Magnetic properties of Ni _1−x Zn _x Fe _1.49Ga _0.5Sm _0.01 O ₄ are strongly dependent on Zn content and the cation distribution between A and B sites. For nanoparticles, the magnetic properties depend on the particle size and the particle size distribution. M _s decreases for smaller size because the surface of the nanoparticles is composed of some distorted spins that repel the core spins to align the field direction and they act as a dead layer with inconsiderable magnetization [25]. M _s values obtained for NiFe _1.99Sm _0.01 O ₄ and Ni _1−x Zn _x Fe _1.49Ga _0.5Sm _0.01 O ₄ nanoparticles are significantly smaller than the values obtained for bulk samples [1, 3]. Similar to the bulk samples, the saturation magnetization values for Ni _1−x Zn _x Fe _1.49Ga _0.5Sm _0.01 O ₄ (x = 0, 0.3, 0.5) nanoparticles are smaller than M _s for NiFe _1.99Sm _0.01 O ₄ nanoparticles. However, M _s is almost constant for all x = 0, 0.3 and 0.5 samples. The strong reduced values of M _s and its almost constant values for different x content would suggest that the effect of the reduced particle size is stronger than the effect of doping with Zn ²⁺ and Ga ³⁺ nonmagnetic ions in this system.

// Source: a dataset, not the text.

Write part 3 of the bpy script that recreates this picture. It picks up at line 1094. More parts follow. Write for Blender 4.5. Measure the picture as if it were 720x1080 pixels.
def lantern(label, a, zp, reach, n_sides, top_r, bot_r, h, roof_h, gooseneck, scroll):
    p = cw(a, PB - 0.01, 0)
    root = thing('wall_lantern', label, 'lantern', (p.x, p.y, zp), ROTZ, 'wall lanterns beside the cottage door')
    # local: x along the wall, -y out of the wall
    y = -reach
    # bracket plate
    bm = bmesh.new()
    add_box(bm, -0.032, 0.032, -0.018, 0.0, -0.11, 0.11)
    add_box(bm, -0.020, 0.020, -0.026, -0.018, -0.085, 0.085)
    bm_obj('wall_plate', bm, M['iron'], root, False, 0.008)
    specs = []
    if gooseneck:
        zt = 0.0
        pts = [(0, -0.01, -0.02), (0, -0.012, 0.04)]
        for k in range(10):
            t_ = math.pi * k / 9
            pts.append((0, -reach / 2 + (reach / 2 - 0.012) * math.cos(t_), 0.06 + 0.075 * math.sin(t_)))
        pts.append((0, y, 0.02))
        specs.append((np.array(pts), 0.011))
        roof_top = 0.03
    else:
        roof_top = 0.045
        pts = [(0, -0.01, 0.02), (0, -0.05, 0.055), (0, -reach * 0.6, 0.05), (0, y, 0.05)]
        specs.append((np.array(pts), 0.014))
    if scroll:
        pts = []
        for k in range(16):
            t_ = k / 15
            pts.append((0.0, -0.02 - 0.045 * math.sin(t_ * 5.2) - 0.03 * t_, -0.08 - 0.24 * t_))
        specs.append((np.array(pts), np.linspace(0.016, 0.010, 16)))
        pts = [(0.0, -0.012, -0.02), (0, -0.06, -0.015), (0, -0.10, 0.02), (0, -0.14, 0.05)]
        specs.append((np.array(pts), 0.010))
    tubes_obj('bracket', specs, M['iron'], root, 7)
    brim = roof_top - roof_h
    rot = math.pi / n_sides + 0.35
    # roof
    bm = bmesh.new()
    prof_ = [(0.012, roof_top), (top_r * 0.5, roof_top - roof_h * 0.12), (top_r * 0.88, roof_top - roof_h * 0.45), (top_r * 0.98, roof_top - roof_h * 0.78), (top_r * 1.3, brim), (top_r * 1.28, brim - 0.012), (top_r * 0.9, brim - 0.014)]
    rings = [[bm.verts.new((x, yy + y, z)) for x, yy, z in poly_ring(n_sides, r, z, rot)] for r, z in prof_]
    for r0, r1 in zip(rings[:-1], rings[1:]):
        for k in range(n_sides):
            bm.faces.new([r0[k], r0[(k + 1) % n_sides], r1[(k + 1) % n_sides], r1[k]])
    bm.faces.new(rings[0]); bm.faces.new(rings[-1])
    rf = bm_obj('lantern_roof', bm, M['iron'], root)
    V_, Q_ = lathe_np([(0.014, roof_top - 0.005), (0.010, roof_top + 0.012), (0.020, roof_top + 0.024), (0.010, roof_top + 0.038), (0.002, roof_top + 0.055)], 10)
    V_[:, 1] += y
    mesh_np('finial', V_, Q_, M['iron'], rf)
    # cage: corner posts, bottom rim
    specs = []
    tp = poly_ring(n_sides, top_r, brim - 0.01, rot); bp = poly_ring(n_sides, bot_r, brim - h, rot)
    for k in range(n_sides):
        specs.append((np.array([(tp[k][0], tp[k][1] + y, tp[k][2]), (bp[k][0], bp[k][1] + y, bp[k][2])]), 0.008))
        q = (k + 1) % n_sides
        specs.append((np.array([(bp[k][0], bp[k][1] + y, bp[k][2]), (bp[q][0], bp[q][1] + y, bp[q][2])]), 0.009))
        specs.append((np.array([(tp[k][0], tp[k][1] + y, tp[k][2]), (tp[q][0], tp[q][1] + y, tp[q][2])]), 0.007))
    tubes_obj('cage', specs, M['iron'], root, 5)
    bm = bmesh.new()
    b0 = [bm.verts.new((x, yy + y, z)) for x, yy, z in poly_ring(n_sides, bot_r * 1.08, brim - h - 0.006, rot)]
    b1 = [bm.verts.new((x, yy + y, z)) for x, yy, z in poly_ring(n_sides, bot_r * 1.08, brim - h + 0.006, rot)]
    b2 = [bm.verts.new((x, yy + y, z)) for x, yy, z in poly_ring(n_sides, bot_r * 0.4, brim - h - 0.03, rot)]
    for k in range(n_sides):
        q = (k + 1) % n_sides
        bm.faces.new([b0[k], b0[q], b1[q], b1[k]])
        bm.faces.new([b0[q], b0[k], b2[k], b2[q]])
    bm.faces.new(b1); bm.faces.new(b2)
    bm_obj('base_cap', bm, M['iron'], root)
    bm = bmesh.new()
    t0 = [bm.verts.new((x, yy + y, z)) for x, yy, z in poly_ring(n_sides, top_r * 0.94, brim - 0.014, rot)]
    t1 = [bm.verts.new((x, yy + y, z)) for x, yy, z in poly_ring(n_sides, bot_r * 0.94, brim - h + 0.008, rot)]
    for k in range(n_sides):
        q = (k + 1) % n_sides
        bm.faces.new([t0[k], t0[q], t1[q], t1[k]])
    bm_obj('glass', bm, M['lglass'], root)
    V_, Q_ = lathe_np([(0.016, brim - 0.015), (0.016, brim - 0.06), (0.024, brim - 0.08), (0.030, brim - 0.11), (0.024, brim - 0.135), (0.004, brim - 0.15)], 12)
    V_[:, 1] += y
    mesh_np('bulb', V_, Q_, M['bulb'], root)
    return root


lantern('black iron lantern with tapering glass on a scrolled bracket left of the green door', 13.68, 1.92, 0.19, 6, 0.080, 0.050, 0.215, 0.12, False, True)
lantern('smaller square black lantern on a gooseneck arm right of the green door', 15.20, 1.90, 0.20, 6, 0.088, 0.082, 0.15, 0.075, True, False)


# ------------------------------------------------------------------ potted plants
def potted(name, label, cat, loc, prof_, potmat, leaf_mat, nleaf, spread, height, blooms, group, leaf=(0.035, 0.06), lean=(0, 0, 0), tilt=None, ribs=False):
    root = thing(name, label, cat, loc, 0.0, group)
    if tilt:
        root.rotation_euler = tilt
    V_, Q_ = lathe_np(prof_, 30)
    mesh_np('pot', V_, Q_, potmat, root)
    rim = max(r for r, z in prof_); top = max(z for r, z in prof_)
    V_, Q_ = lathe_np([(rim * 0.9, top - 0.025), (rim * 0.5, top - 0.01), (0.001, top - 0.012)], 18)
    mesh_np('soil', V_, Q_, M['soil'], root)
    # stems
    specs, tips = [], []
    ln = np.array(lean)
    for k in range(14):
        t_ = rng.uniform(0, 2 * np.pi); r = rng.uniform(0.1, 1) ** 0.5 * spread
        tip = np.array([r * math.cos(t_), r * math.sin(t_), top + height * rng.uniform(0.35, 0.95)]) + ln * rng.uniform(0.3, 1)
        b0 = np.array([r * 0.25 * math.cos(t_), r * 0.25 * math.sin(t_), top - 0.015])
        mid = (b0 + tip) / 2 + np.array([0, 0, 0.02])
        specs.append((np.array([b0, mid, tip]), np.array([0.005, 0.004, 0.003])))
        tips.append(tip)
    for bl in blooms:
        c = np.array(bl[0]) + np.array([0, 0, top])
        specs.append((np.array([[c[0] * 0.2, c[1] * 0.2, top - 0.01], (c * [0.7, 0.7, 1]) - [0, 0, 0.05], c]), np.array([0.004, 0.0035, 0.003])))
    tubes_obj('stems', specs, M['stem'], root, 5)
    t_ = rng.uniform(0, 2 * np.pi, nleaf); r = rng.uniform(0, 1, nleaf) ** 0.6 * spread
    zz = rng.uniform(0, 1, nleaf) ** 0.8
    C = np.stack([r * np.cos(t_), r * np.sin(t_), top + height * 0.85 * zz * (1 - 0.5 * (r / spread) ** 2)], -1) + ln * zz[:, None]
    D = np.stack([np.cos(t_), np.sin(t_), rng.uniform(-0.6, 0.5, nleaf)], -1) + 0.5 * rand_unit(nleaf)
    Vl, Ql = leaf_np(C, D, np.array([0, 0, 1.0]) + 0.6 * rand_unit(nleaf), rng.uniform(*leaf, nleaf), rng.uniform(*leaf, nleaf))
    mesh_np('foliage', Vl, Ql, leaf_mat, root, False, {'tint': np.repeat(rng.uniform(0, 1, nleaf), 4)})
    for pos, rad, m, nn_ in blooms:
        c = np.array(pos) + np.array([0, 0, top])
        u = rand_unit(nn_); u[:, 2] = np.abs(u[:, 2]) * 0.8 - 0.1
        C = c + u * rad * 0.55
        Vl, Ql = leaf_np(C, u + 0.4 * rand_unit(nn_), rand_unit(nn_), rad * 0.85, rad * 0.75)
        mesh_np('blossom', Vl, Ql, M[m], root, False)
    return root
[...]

The coercivity is influenced by factors such as particle size, particle morphology, and size distribution. Large particle sizes energetically prefer the formation of domain walls, and the magnetization reversal happens mainly through nucleation and motion of these walls. In this case, coercivity decreases with increasing D. As the particle size decreases to the single domain value D _c, the formation of domain walls becomes unfavorable [4, 24] and the magnetization process happens through a coherent relation of magnetic moment, resulting in large coercivity. As the particle size decreases below D _c, H _c decreases with decreasing the particle size. Below D _sp, the magnetic ordering state is easily collapsed due to thermal fluctuation and the material exhibits a superparamagnetic feature.

For NiFe _1.99Sm _0.01 O ₄ and Ni _1−x Zn _x Fe _1.49Ga _0.5Sm _0.01 O ₄ nanoparticles, the coercivity values are very small, indicating that D<D _c. These results are supported by Mössbauer effect measurement where a pronounced central doublet is observed in ME spectra. The contribution of the doublet to the whole spectra is increasing for Ni _1−x Zn _x Fe _1.49Ga _0.5Sm _0.01 O ₄ samples, which is reflected in lower values of the H _c.

4 Conclusion

Ultrasmall nanocrystalline Zn-substituted Ni-Sm-Ga ferrites were synthesized using sol-gel method. X-ray diffraction and transmission electron microscope measurements suggest the formation of single-phase spinel NiFe _1.99Sm _0.01 O ₄ and Ni _1−x Zn _x Fe _1.49Ga _0.5Sm _0.01 O ₄ nano particles with D = 4 ∼8 nm. The pronounced central doublet appeared in the ME spectra for all samples is a strong indication of superparamagnetism in the studied samples. VSM measurements show a strong reduction of saturation magnetization and coercivity due to particle size effects. Our measurements clearly confirm the critical effect of the reduced particle size on the magnetic properties of this system.